Chesapeake Bay Program: Connecting Water Quality with Ecosystem Restoration and Conservation

Allie Wagner1, Morgan Corey1, Breck Maura Sullivan2, Laurel Abowd1 and Cuiyin Wu1, (1)Chesapeake Research Consortium, Edgewater, MD, United States, (2)Chesapeake Research Consortium @ USEPA Chesapeake Bay Program, Edgewater, MD, United States
The Chesapeake Bay Program (CBP) is a unique regional partnership that embraces ecosystem-based management (EBM) by supporting restoration at a watershed scale, working across jurisdictions with an integrated, scientific approach. The CBP is guided by the 2014 Chesapeake Bay Watershed Agreement, which outlines goals for abundant life, clean water, climate resiliency, conserved lands, and engaged communities. The partnership emphasizes a common commitment to collaboration and adaptation. In a series of talks, we will highlight how the CBP demonstrates EBM with three interdependent themes: 1) restoration and water quality, 2) scientific assessment and reporting, and 3) adaptive partnerships.

In the first theme, we draw connections between water quality, ecosystem restoration, and conservation. The Chesapeake Bay Total Maximum Daily Load (TMDL) limits the amount of nutrients and sediment delivered to the Chesapeake Bay and its tributaries to meet water quality standards. The seven Chesapeake Bay watershed jurisdictions developed Watershed Implementation Plans (WIPs) to outline what actions they will take to achieve the TMDL, providing greater transparency and accountability for management action. The WIP process offers opportunities to maximize benefits for fisheries and water quality through best management practice (BMP) selection and implementation. We aim to understand the cumulative effects and trade-offs of BMP use while balancing CBP resources.

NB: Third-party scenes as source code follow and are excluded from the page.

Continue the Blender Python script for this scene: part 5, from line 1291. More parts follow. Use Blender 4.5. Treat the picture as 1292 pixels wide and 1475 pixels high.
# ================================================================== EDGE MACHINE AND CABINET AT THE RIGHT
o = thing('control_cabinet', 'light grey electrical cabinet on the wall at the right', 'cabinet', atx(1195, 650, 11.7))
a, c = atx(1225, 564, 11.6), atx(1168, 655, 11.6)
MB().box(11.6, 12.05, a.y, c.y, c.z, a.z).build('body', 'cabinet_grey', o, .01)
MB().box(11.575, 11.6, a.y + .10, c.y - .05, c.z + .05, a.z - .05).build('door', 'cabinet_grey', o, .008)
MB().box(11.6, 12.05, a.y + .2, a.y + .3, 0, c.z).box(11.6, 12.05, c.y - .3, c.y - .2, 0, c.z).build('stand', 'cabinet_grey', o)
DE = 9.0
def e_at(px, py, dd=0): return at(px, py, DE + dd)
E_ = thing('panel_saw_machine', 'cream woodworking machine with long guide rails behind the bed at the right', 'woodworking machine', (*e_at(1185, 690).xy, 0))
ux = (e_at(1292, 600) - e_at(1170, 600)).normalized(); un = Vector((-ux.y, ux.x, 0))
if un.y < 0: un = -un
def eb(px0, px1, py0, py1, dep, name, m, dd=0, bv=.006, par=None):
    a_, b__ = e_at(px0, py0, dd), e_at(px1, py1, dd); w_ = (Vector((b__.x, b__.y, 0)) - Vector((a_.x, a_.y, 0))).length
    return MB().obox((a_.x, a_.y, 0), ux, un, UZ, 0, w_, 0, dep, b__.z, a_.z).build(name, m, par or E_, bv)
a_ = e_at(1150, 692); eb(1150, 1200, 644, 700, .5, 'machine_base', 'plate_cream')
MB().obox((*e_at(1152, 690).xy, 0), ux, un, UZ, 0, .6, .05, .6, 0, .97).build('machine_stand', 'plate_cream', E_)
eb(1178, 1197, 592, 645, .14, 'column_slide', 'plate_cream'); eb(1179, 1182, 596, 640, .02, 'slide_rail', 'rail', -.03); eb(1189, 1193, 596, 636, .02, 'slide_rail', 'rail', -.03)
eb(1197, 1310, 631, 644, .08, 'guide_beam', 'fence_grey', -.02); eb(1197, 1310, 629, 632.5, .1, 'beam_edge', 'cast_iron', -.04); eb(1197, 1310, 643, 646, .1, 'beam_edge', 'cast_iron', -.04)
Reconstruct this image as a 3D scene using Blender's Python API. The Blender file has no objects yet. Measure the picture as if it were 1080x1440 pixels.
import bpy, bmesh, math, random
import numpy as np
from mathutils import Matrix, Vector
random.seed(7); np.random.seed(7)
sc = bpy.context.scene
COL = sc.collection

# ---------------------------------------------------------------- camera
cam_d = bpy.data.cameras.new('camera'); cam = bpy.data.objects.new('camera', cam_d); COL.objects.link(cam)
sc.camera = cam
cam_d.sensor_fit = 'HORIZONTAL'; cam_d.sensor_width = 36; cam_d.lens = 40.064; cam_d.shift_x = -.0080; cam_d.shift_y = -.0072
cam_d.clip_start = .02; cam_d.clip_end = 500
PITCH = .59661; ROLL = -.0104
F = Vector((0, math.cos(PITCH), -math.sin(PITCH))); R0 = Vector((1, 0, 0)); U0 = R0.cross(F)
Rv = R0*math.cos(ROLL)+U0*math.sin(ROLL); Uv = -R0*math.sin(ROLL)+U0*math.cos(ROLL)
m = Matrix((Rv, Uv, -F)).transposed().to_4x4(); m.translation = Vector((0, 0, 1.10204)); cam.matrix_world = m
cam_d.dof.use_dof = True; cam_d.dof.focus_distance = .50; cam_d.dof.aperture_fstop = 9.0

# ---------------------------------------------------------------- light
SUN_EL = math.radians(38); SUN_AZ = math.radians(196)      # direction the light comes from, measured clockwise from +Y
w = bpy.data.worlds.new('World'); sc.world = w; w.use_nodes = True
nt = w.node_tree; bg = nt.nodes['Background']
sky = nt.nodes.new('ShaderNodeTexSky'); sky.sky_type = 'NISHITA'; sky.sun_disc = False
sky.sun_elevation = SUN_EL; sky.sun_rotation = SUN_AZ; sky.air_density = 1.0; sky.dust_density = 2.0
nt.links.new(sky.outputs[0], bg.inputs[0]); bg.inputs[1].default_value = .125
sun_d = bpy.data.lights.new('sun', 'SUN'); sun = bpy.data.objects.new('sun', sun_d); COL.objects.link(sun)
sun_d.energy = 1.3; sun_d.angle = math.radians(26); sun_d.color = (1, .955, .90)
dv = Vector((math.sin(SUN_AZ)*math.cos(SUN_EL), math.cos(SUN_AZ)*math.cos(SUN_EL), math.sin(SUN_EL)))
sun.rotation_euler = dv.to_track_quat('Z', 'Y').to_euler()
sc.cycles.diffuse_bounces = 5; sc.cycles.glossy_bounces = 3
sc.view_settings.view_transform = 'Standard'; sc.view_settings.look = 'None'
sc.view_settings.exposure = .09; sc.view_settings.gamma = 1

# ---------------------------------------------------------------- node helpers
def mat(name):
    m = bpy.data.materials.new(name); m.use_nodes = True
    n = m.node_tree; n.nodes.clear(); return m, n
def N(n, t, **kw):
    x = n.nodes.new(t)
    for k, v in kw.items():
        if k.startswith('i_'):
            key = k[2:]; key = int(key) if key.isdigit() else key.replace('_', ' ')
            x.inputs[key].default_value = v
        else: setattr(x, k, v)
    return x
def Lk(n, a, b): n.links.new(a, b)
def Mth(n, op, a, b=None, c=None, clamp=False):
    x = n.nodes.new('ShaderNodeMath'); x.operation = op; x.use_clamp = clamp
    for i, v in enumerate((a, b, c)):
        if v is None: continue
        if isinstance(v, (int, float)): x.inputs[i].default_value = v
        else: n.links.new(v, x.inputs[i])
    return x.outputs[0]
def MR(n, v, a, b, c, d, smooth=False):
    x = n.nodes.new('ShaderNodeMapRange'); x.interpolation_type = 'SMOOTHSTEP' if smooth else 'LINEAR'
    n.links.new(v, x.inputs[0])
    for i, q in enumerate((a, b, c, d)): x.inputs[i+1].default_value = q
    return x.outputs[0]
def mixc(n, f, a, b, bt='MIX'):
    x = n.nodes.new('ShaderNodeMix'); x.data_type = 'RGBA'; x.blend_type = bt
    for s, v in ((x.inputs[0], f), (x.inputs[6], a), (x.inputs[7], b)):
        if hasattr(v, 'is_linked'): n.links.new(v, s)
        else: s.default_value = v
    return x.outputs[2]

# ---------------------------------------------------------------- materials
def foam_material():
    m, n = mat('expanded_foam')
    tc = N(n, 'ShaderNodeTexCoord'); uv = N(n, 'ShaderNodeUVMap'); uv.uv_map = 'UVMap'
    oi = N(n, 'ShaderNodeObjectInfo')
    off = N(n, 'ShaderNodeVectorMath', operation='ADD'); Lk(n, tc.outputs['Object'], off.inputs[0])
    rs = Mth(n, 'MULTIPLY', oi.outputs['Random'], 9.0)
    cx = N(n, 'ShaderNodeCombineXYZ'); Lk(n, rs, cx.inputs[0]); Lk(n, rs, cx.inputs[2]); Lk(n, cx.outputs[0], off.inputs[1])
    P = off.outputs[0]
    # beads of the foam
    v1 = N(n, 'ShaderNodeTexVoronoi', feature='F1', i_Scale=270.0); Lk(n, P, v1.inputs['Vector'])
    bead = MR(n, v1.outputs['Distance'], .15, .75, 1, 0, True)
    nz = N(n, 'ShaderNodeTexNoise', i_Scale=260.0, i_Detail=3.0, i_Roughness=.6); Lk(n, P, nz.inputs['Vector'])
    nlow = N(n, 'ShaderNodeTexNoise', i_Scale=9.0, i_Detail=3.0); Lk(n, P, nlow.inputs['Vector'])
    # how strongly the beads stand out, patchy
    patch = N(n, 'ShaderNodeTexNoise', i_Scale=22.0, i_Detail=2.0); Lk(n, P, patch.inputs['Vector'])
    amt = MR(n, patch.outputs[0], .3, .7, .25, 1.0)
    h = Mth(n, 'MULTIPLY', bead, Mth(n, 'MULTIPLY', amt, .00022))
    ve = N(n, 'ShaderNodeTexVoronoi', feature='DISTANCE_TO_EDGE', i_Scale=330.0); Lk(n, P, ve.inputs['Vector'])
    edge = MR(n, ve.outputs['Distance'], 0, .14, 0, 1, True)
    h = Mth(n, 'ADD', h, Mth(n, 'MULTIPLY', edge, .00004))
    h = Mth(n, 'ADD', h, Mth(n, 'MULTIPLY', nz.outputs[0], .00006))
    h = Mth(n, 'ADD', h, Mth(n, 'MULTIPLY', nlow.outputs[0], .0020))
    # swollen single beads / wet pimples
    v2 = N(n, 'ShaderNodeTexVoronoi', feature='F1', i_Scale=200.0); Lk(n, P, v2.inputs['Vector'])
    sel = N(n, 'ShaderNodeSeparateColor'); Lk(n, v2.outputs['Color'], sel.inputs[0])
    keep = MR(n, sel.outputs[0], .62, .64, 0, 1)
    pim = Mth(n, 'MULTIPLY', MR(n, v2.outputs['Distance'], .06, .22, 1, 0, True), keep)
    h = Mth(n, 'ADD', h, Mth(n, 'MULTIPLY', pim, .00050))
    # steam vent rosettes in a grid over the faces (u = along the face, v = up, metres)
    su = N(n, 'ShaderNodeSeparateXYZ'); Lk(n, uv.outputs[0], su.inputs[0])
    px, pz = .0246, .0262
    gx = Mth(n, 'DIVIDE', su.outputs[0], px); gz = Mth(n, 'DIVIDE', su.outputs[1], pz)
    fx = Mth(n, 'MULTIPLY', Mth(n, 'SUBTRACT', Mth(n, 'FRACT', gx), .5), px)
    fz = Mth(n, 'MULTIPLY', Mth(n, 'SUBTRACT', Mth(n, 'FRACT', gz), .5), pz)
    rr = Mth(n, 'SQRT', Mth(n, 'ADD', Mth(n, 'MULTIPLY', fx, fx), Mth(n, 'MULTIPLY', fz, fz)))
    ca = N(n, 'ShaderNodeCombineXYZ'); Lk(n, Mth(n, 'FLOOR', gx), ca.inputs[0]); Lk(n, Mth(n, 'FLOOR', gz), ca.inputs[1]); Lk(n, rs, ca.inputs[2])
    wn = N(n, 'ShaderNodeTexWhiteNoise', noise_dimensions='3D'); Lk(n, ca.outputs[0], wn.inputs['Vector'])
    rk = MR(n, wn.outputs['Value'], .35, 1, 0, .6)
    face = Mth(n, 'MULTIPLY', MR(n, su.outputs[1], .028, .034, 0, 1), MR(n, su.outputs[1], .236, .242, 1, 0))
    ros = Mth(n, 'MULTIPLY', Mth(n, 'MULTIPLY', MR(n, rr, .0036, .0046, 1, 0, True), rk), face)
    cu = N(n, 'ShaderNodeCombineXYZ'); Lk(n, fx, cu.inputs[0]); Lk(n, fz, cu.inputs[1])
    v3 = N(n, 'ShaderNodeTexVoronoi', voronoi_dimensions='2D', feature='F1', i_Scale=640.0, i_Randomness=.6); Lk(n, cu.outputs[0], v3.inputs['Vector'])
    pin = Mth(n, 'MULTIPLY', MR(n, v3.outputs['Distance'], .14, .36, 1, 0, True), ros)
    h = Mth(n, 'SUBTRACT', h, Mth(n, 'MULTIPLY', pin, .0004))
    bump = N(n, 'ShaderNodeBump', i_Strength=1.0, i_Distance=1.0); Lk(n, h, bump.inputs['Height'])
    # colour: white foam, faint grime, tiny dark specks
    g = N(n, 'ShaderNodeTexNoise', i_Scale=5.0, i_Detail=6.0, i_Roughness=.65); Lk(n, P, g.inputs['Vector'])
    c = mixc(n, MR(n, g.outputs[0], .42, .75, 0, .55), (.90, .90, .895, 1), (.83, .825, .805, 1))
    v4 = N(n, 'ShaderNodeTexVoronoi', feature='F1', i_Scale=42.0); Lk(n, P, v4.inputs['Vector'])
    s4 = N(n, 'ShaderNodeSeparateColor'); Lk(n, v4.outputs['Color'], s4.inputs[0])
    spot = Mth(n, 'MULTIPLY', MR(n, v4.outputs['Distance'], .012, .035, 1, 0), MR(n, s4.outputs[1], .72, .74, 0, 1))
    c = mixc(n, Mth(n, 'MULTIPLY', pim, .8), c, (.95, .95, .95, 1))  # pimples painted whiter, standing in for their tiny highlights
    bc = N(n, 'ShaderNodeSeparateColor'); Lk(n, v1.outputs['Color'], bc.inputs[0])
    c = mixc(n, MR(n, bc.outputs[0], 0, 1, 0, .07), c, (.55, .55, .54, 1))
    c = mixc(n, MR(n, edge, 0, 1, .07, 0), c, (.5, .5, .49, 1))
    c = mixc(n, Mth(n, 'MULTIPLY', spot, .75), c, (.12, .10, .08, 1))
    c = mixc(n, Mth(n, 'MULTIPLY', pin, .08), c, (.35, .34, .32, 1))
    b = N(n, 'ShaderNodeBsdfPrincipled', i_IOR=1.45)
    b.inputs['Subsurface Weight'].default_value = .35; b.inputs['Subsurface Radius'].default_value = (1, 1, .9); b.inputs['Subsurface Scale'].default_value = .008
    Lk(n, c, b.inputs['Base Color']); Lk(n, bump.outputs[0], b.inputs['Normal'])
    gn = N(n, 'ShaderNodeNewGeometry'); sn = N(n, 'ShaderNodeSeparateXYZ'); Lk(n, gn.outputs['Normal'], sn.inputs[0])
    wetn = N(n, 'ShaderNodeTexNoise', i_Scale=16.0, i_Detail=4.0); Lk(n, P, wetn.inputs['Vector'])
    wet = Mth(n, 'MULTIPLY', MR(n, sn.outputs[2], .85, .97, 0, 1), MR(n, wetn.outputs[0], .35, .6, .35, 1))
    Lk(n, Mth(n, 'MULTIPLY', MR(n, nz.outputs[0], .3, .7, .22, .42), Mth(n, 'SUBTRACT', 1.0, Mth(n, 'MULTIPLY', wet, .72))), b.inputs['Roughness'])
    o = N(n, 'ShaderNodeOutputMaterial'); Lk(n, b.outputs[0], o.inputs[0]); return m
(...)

We will highlight several living resource case studies to show the approaches used and lessons learned from EBM. Submerged aquatic vegetation (SAV) are a known indicator of Chesapeake Bay health and have experienced recovery due to nutrient reductions since the 1980s. Oyster reefs, once decimated, are showing a promising recovery through tributary-scale restoration and serve as filter-feeders contributing to improved water quality. Both habitats provide additional ecosystem services supporting valuable fisheries like blue crab. These connections demonstrate the interdisciplinary nature of the CBP.